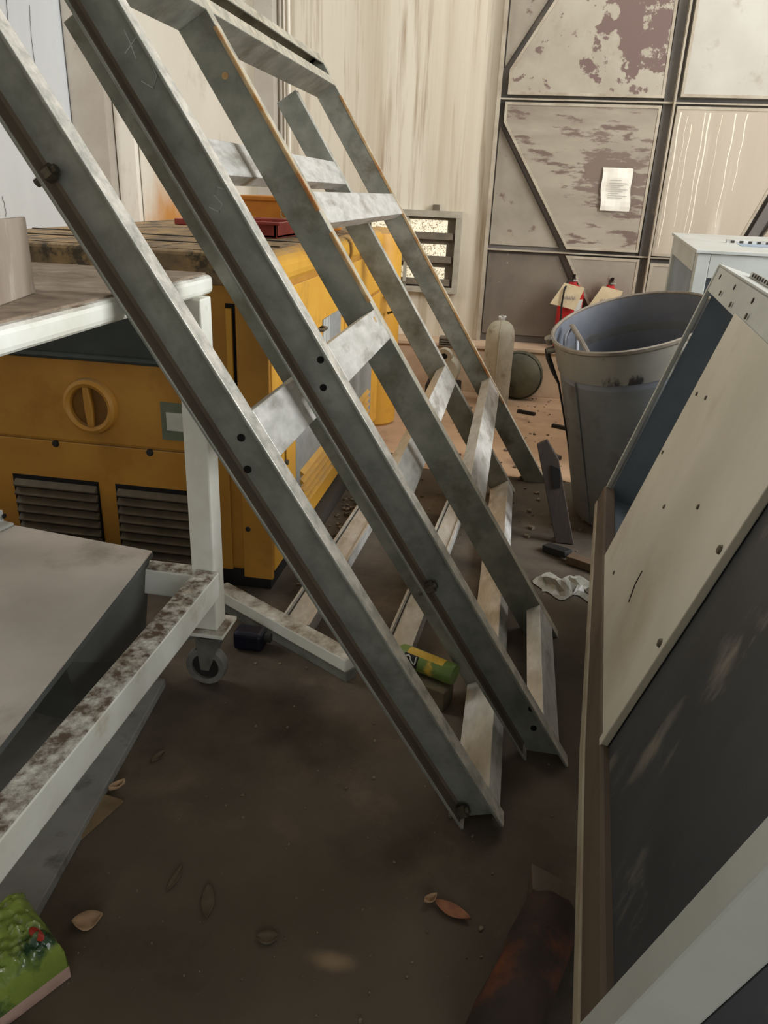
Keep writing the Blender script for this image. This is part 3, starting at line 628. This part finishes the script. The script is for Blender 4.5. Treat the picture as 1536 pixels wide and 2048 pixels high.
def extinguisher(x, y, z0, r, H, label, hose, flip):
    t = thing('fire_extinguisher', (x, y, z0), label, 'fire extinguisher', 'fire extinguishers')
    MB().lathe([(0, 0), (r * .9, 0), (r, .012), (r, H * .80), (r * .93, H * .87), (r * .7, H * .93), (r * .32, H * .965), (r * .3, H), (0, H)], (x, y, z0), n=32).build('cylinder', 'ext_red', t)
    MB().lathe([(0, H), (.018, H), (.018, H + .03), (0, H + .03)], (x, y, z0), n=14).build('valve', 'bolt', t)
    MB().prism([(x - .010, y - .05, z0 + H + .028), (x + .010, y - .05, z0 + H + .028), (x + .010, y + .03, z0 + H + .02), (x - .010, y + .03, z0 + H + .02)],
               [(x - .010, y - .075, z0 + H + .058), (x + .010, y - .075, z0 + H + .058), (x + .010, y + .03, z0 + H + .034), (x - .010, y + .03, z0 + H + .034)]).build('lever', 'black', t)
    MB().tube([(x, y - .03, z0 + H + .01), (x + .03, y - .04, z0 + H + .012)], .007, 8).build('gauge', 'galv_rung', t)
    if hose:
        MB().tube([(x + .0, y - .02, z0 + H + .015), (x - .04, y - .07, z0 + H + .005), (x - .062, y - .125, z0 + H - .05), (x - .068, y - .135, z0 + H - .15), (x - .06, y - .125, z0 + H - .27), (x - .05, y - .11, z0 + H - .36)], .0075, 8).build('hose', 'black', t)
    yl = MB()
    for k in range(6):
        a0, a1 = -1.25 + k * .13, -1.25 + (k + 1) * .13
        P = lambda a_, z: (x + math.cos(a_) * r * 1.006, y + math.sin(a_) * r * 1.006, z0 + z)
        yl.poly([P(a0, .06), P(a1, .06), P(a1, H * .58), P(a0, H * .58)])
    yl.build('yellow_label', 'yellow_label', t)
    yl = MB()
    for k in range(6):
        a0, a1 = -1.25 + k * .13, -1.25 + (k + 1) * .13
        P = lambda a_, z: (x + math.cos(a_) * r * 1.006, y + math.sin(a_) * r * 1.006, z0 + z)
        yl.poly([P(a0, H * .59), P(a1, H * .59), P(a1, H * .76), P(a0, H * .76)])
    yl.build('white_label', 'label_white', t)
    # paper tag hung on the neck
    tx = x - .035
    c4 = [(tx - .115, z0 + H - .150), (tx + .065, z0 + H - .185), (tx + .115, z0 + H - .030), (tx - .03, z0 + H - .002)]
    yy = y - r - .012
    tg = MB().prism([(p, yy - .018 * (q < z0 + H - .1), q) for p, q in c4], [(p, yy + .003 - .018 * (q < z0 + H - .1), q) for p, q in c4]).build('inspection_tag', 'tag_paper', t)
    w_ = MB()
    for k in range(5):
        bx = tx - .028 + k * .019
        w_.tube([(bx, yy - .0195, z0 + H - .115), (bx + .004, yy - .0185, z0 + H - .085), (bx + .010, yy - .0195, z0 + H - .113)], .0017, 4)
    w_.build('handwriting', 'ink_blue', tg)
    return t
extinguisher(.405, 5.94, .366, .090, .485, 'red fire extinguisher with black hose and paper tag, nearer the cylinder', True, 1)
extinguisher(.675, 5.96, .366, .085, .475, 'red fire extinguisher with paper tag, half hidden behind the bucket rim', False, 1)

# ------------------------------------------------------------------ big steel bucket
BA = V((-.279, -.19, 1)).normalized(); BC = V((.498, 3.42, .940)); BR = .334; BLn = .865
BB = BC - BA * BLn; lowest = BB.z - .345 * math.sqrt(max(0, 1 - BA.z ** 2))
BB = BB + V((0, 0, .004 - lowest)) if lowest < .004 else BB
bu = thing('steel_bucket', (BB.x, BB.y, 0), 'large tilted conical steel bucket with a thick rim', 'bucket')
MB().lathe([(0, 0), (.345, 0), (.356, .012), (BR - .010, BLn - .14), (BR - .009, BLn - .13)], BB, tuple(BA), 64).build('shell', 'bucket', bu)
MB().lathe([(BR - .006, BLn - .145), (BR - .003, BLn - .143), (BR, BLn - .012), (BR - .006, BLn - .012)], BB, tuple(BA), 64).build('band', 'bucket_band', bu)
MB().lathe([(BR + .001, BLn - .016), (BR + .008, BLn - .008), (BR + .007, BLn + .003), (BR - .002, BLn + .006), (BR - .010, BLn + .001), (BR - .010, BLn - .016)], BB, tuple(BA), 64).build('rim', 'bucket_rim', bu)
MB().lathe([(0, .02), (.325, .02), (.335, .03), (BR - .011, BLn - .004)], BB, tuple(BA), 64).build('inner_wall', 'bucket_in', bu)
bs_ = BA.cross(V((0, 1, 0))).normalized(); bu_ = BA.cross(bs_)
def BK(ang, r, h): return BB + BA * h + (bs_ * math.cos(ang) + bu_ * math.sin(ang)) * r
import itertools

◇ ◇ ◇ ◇

#### [Description of the task]
Output the data above without changes, apart from leaving out the pictures.

#### [Complete answer]
Keep writing the Blender script for this image. This is part 3, starting at line 628. This part finishes the script. The script is for Blender 4.5. Treat the picture as 1536 pixels wide and 2048 pixels high.
def extinguisher(x, y, z0, r, H, label, hose, flip):
    t = thing('fire_extinguisher', (x, y, z0), label, 'fire extinguisher', 'fire extinguishers')
    MB().lathe([(0, 0), (r * .9, 0), (r, .012), (r, H * .80), (r * .93, H * .87), (r * .7, H * .93), (r * .32, H * .965), (r * .3, H), (0, H)], (x, y, z0), n=32).build('cylinder', 'ext_red', t)
    MB().lathe([(0, H), (.018, H), (.018, H + .03), (0, H + .03)], (x, y, z0), n=14).build('valve', 'bolt', t)
    MB().prism([(x - .010, y - .05, z0 + H + .028), (x + .010, y - .05, z0 + H + .028), (x + .010, y + .03, z0 + H + .02), (x - .010, y + .03, z0 + H + .02)],
               [(x - .010, y - .075, z0 + H + .058), (x + .010, y - .075, z0 + H + .058), (x + .010, y + .03, z0 + H + .034), (x - .010, y + .03, z0 + H + .034)]).build('lever', 'black', t)
    MB().tube([(x, y - .03, z0 + H + .01), (x + .03, y - .04, z0 + H + .012)], .007, 8).build('gauge', 'galv_rung', t)
    if hose:
        MB().tube([(x + .0, y - .02, z0 + H + .015), (x - .04, y - .07, z0 + H + .005), (x - .062, y - .125, z0 + H - .05), (x - .068, y - .135, z0 + H - .15), (x - .06, y - .125, z0 + H - .27), (x - .05, y - .11, z0 + H - .36)], .0075, 8).build('hose', 'black', t)
    yl = MB()
    for k in range(6):
        a0, a1 = -1.25 + k * .13, -1.25 + (k + 1) * .13
        P = lambda a_, z: (x + math.cos(a_) * r * 1.006, y + math.sin(a_) * r * 1.006, z0 + z)
        yl.poly([P(a0, .06), P(a1, .06), P(a1, H * .58), P(a0, H * .58)])
    yl.build('yellow_label', 'yellow_label', t)
    yl = MB()
    for k in range(6):
        a0, a1 = -1.25 + k * .13, -1.25 + (k + 1) * .13
        P = lambda a_, z: (x + math.cos(a_) * r * 1.006, y + math.sin(a_) * r * 1.006, z0 + z)
        yl.poly([P(a0, H * .59), P(a1, H * .59), P(a1, H * .76), P(a0, H * .76)])
    yl.build('white_label', 'label_white', t)
    # paper tag hung on the neck
    tx = x - .035
    c4 = [(tx - .115, z0 + H - .150), (tx + .065, z0 + H - .185), (tx + .115, z0 + H - .030), (tx - .03, z0 + H - .002)]
    yy = y - r - .012
    tg = MB().prism([(p, yy - .018 * (q < z0 + H - .1), q) for p, q in c4], [(p, yy + .003 - .018 * (q < z0 + H - .1), q) for p, q in c4]).build('inspection_tag', 'tag_paper', t)
    w_ = MB()
    for k in range(5):
        bx = tx - .028 + k * .019
        w_.tube([(bx, yy - .0195, z0 + H - .115), (bx + .004, yy - .0185, z0 + H - .085), (bx + .010, yy - .0195, z0 + H - .113)], .0017, 4)
    w_.build('handwriting', 'ink_blue', tg)
    return t
extinguisher(.405, 5.94, .366, .090, .485, 'red fire extinguisher with black hose and paper tag, nearer the cylinder', True, 1)
extinguisher(.675, 5.96, .366, .085, .475, 'red fire extinguisher with paper tag, half hidden behind the bucket rim', False, 1)

# ------------------------------------------------------------------ big steel bucket
BA = V((-.279, -.19, 1)).normalized(); BC = V((.498, 3.42, .940)); BR = .334; BLn = .865
BB = BC - BA * BLn; lowest = BB.z - .345 * math.sqrt(max(0, 1 - BA.z ** 2))
BB = BB + V((0, 0, .004 - lowest)) if lowest < .004 else BB
bu = thing('steel_bucket', (BB.x, BB.y, 0), 'large tilted conical steel bucket with a thick rim', 'bucket')
MB().lathe([(0, 0), (.345, 0), (.356, .012), (BR - .010, BLn - .14), (BR - .009, BLn - .13)], BB, tuple(BA), 64).build('shell', 'bucket', bu)
MB().lathe([(BR - .006, BLn - .145), (BR - .003, BLn - .143), (BR, BLn - .012), (BR - .006, BLn - .012)], BB, tuple(BA), 64).build('band', 'bucket_band', bu)
MB().lathe([(BR + .001, BLn - .016), (BR + .008, BLn - .008), (BR + .007, BLn + .003), (BR - .002, BLn + .006), (BR - .010, BLn + .001), (BR - .010, BLn - .016)], BB, tuple(BA), 64).build('rim', 'bucket_rim', bu)
MB().lathe([(0, .02), (.325, .02), (.335, .03), (BR - .011, BLn - .004)], BB, tuple(BA), 64).build('inner_wall', 'bucket_in', bu)
bs_ = BA.cross(V((0, 1, 0))).normalized(); bu_ = BA.cross(bs_)
def BK(ang, r, h): return BB + BA * h + (bs_ * math.cos(ang) + bu_ * math.sin(ang)) * r
import itertools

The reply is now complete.